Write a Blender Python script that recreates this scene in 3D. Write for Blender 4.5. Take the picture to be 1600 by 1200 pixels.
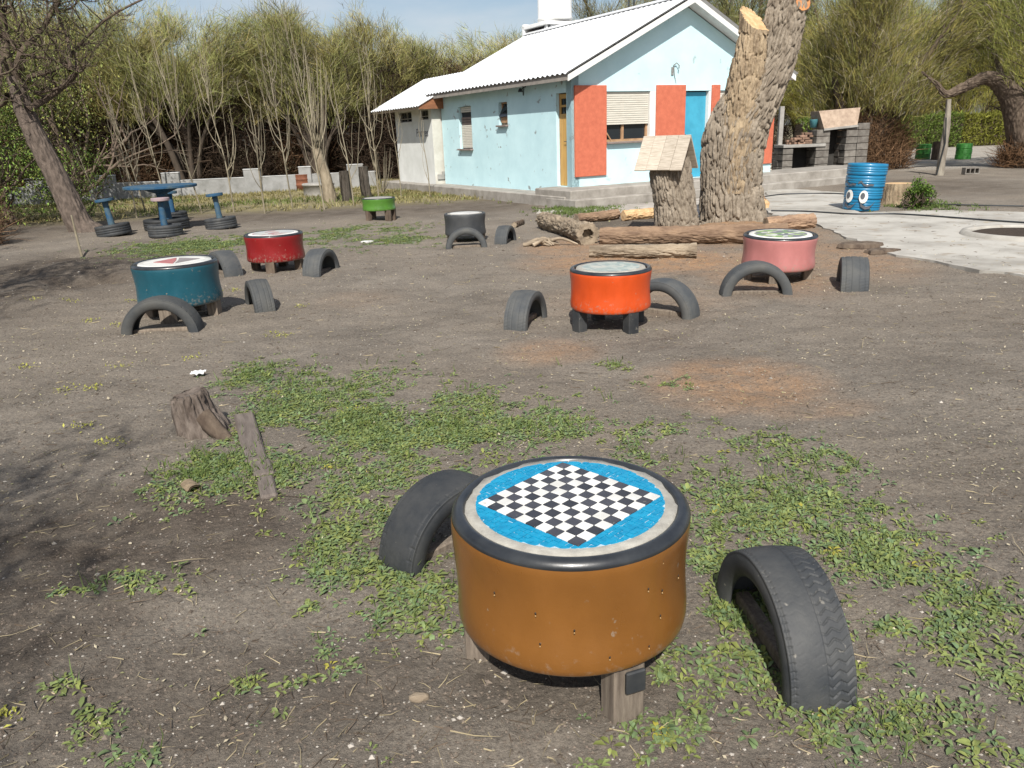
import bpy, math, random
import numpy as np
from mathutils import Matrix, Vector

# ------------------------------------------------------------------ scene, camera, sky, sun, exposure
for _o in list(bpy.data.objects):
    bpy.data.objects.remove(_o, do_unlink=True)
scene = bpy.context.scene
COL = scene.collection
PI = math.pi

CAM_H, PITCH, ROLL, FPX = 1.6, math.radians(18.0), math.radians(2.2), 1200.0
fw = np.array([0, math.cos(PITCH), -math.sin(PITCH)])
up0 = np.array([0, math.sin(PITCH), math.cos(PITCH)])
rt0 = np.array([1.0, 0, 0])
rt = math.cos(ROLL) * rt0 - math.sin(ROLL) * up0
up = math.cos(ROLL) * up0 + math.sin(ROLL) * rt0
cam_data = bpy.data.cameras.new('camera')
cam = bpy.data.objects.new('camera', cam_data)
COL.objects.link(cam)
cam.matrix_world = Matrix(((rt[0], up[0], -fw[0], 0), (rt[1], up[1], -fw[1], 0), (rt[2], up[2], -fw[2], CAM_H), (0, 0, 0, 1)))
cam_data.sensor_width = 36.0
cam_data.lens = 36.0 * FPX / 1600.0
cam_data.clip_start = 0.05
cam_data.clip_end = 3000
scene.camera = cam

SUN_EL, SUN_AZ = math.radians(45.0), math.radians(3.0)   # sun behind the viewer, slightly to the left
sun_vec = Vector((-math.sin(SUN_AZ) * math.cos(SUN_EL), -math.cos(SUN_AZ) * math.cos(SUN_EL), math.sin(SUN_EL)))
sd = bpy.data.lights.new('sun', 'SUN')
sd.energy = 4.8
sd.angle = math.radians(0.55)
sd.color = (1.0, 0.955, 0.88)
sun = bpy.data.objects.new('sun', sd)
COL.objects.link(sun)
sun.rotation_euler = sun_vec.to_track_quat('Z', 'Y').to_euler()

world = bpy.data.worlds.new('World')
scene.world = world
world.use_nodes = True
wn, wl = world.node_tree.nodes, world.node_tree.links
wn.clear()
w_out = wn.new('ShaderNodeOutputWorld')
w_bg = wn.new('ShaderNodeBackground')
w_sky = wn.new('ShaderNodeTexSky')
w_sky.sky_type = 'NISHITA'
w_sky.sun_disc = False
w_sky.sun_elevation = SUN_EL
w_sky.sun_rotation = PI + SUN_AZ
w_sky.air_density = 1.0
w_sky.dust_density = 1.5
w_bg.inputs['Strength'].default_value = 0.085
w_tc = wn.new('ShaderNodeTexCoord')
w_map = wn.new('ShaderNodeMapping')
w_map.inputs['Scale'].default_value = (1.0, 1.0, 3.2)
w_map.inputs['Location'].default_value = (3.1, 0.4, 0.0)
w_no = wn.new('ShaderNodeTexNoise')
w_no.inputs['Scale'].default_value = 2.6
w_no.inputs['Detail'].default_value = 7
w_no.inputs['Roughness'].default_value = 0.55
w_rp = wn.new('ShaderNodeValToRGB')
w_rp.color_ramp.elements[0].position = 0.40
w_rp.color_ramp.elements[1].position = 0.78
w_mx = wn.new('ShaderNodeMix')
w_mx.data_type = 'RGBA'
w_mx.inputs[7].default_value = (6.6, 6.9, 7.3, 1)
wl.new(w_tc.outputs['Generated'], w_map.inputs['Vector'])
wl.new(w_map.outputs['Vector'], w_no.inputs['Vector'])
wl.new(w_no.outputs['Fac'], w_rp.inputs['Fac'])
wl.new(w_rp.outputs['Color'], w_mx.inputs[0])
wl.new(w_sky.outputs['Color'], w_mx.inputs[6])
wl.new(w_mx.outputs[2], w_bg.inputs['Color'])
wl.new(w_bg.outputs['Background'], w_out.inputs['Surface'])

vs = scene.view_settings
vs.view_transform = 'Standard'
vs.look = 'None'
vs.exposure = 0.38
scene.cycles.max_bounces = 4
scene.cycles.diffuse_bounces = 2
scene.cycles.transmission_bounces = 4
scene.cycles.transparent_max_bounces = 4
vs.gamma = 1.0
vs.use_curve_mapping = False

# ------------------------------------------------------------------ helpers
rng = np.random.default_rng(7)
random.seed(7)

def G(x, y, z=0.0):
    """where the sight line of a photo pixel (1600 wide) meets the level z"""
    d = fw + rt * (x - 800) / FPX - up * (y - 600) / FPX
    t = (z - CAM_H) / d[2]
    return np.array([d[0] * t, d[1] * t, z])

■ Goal
Would you set down the listing exactly, omitting pictures?

■ Output of the exercise
Write a Blender Python script that recreates this scene in 3D. Write for Blender 4.5. Take the picture to be 1600 by 1200 pixels.
import bpy, math, random
import numpy as np
from mathutils import Matrix, Vector

# ------------------------------------------------------------------ scene, camera, sky, sun, exposure
for _o in list(bpy.data.objects):
    bpy.data.objects.remove(_o, do_unlink=True)
scene = bpy.context.scene
COL = scene.collection
PI = math.pi

CAM_H, PITCH, ROLL, FPX = 1.6, math.radians(18.0), math.radians(2.2), 1200.0
fw = np.array([0, math.cos(PITCH), -math.sin(PITCH)])
up0 = np.array([0, math.sin(PITCH), math.cos(PITCH)])
rt0 = np.array([1.0, 0, 0])
rt = math.cos(ROLL) * rt0 - math.sin(ROLL) * up0
up = math.cos(ROLL) * up0 + math.sin(ROLL) * rt0
cam_data = bpy.data.cameras.new('camera')
cam = bpy.data.objects.new('camera', cam_data)
COL.objects.link(cam)
cam.matrix_world = Matrix(((rt[0], up[0], -fw[0], 0), (rt[1], up[1], -fw[1], 0), (rt[2], up[2], -fw[2], CAM_H), (0, 0, 0, 1)))
cam_data.sensor_width = 36.0
cam_data.lens = 36.0 * FPX / 1600.0
cam_data.clip_start = 0.05
cam_data.clip_end = 3000
scene.camera = cam

SUN_EL, SUN_AZ = math.radians(45.0), math.radians(3.0)   # sun behind the viewer, slightly to the left
sun_vec = Vector((-math.sin(SUN_AZ) * math.cos(SUN_EL), -math.cos(SUN_AZ) * math.cos(SUN_EL), math.sin(SUN_EL)))
sd = bpy.data.lights.new('sun', 'SUN')
sd.energy = 4.8
sd.angle = math.radians(0.55)
sd.color = (1.0, 0.955, 0.88)
sun = bpy.data.objects.new('sun', sd)
COL.objects.link(sun)
sun.rotation_euler = sun_vec.to_track_quat('Z', 'Y').to_euler()

world = bpy.data.worlds.new('World')
scene.world = world
world.use_nodes = True
wn, wl = world.node_tree.nodes, world.node_tree.links
wn.clear()
w_out = wn.new('ShaderNodeOutputWorld')
w_bg = wn.new('ShaderNodeBackground')
w_sky = wn.new('ShaderNodeTexSky')
w_sky.sky_type = 'NISHITA'
w_sky.sun_disc = False
w_sky.sun_elevation = SUN_EL
w_sky.sun_rotation = PI + SUN_AZ
w_sky.air_density = 1.0
w_sky.dust_density = 1.5
w_bg.inputs['Strength'].default_value = 0.085
w_tc = wn.new('ShaderNodeTexCoord')
w_map = wn.new('ShaderNodeMapping')
w_map.inputs['Scale'].default_value = (1.0, 1.0, 3.2)
w_map.inputs['Location'].default_value = (3.1, 0.4, 0.0)
w_no = wn.new('ShaderNodeTexNoise')
w_no.inputs['Scale'].default_value = 2.6
w_no.inputs['Detail'].default_value = 7
w_no.inputs['Roughness'].default_value = 0.55
w_rp = wn.new('ShaderNodeValToRGB')
w_rp.color_ramp.elements[0].position = 0.40
w_rp.color_ramp.elements[1].position = 0.78
w_mx = wn.new('ShaderNodeMix')
w_mx.data_type = 'RGBA'
w_mx.inputs[7].default_value = (6.6, 6.9, 7.3, 1)
wl.new(w_tc.outputs['Generated'], w_map.inputs['Vector'])
wl.new(w_map.outputs['Vector'], w_no.inputs['Vector'])
wl.new(w_no.outputs['Fac'], w_rp.inputs['Fac'])
wl.new(w_rp.outputs['Color'], w_mx.inputs[0])
wl.new(w_sky.outputs['Color'], w_mx.inputs[6])
wl.new(w_mx.outputs[2], w_bg.inputs['Color'])
wl.new(w_bg.outputs['Background'], w_out.inputs['Surface'])

vs = scene.view_settings
vs.view_transform = 'Standard'
vs.look = 'None'
vs.exposure = 0.38
scene.cycles.max_bounces = 4
scene.cycles.diffuse_bounces = 2
scene.cycles.transmission_bounces = 4
scene.cycles.transparent_max_bounces = 4
vs.gamma = 1.0
vs.use_curve_mapping = False

# ------------------------------------------------------------------ helpers
rng = np.random.default_rng(7)
random.seed(7)

def G(x, y, z=0.0):
    """where the sight line of a photo pixel (1600 wide) meets the level z"""
    d = fw + rt * (x - 800) / FPX - up * (y - 600) / FPX
    t = (z - CAM_H) / d[2]
    return np.array([d[0] * t, d[1] * t, z])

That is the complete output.